Task description: Return the material exactly as supplied, apart from the pictures, which are omitted.

▼▼▼

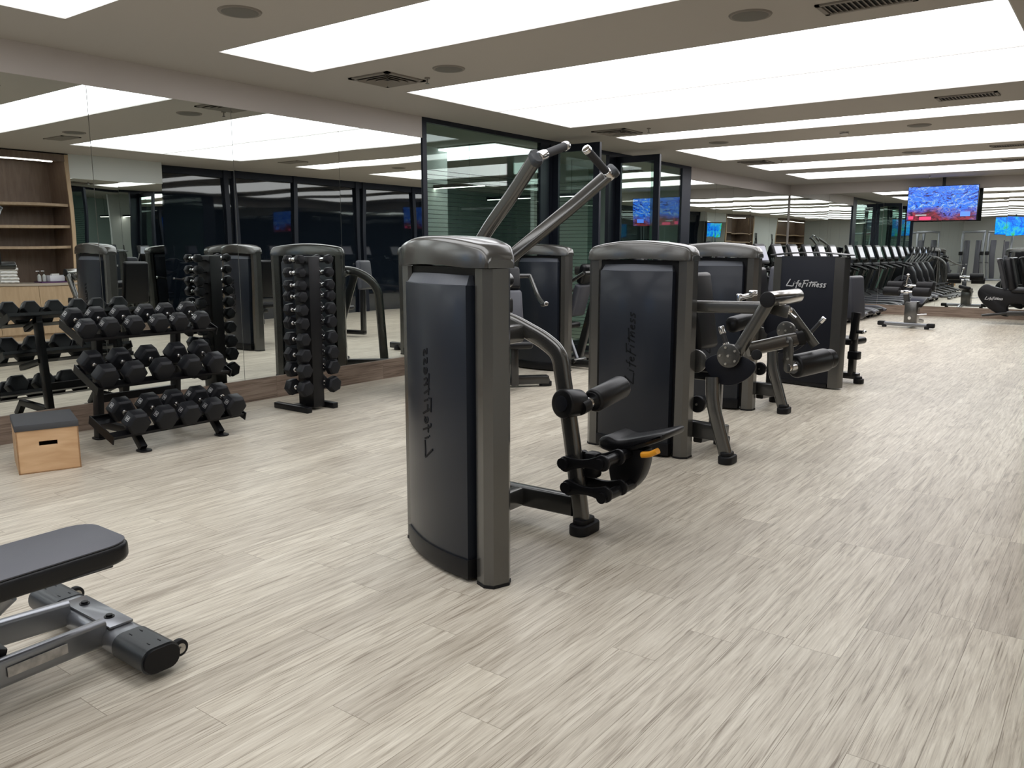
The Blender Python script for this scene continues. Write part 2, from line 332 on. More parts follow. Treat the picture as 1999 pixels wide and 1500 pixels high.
def rnd(pts, r=0.1, n=6):
    """round the corners of a polyline"""
    pts = [Vector(p) for p in pts]; out = [pts[0]]
    for i in range(1, len(pts)-1):
        a, p, c = pts[i-1], pts[i], pts[i+1]
        d0 = (a-p); d1 = (c-p); k = min(r, d0.length*0.48, d1.length*0.48)
        s0 = p+d0.normalized()*k; s1 = p+d1.normalized()*k
        for j in range(n+1):
            t = j/n; out.append(s0*(1-t)**2 + p*2*t*(1-t) + s1*t*t)
    out.append(pts[-1]); return out
def chaikin(pts, k=2):
    """soften a closed outline"""
    for _ in range(k):
        q = []
        for i in range(len(pts)):
            a, c = pts[i], pts[(i+1)%len(pts)]
            q += [tuple(a[j]*0.75+c[j]*0.25 for j in range(2)), tuple(a[j]*0.25+c[j]*0.75 for j in range(2))]
        pts = q
    return pts
def tag(o, label=None, cat=None, group=None, kind=None):
    if label: o['label'] = label
    if cat: o['category'] = cat
    if group: o['group'] = group
    if kind: o['kind'] = kind
    return o
def thing(name, label, cat, loc=(0,0,0), rz=0.0, group=None):
    o = bpy.data.objects.new(name, None); COL.objects.link(o); o.empty_display_size = 0.1
    o.location = loc; o.rotation_euler = (0,0,rz)
    ROOTM[o.name] = Matrix.Translation(loc) @ Matrix.Rotation(rz, 4, 'Z')
    return tag(o, label, cat, group)
def kids(o): return [c for c in COL.objects if c.parent is o]
def dup(root, loc, rz=None, label=None, group=None, scale=None):
    r = root.copy(); COL.objects.link(r); r.location = loc
    if rz is not None: r.rotation_euler = (0,0,rz)
    if scale: r.scale = scale
    if label: r['label'] = label
    if group: r['group'] = group
    def rec(src, dst):
        for ch in list(src.children):
            c = ch.copy(); COL.objects.link(c); c.parent = dst; rec(ch, c)
    rec(root, r); return r
def struct(name, b, m, parent=None, smooth=False):
    o = b.build(name, m, parent, smooth=smooth)
    if parent is None: o['kind'] = 'structure'
    return o
ORD = ['first','second','third','fourth','fifth','sixth','seventh','eighth','ninth','tenth','eleventh','twelfth','thirteenth']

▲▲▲

Correct answer:
The Blender Python script for this scene continues. Write part 2, from line 332 on. More parts follow. Treat the picture as 1999 pixels wide and 1500 pixels high.
def rnd(pts, r=0.1, n=6):
    """round the corners of a polyline"""
    pts = [Vector(p) for p in pts]; out = [pts[0]]
    for i in range(1, len(pts)-1):
        a, p, c = pts[i-1], pts[i], pts[i+1]
        d0 = (a-p); d1 = (c-p); k = min(r, d0.length*0.48, d1.length*0.48)
        s0 = p+d0.normalized()*k; s1 = p+d1.normalized()*k
        for j in range(n+1):
            t = j/n; out.append(s0*(1-t)**2 + p*2*t*(1-t) + s1*t*t)
    out.append(pts[-1]); return out
def chaikin(pts, k=2):
    """soften a closed outline"""
    for _ in range(k):
        q = []
        for i in range(len(pts)):
            a, c = pts[i], pts[(i+1)%len(pts)]
            q += [tuple(a[j]*0.75+c[j]*0.25 for j in range(2)), tuple(a[j]*0.25+c[j]*0.75 for j in range(2))]
        pts = q
    return pts
def tag(o, label=None, cat=None, group=None, kind=None):
    if label: o['label'] = label
    if cat: o['category'] = cat
    if group: o['group'] = group
    if kind: o['kind'] = kind
    return o
def thing(name, label, cat, loc=(0,0,0), rz=0.0, group=None):
    o = bpy.data.objects.new(name, None); COL.objects.link(o); o.empty_display_size = 0.1
    o.location = loc; o.rotation_euler = (0,0,rz)
    ROOTM[o.name] = Matrix.Translation(loc) @ Matrix.Rotation(rz, 4, 'Z')
    return tag(o, label, cat, group)
def kids(o): return [c for c in COL.objects if c.parent is o]
def dup(root, loc, rz=None, label=None, group=None, scale=None):
    r = root.copy(); COL.objects.link(r); r.location = loc
    if rz is not None: r.rotation_euler = (0,0,rz)
    if scale: r.scale = scale
    if label: r['label'] = label
    if group: r['group'] = group
    def rec(src, dst):
        for ch in list(src.children):
            c = ch.copy(); COL.objects.link(c); c.parent = dst; rec(ch, c)
    rec(root, r); return r
def struct(name, b, m, parent=None, smooth=False):
    o = b.build(name, m, parent, smooth=smooth)
    if parent is None: o['kind'] = 'structure'
    return o
ORD = ['first','second','third','fourth','fifth','sixth','seventh','eighth','ninth','tenth','eleventh','twelfth','thirteenth']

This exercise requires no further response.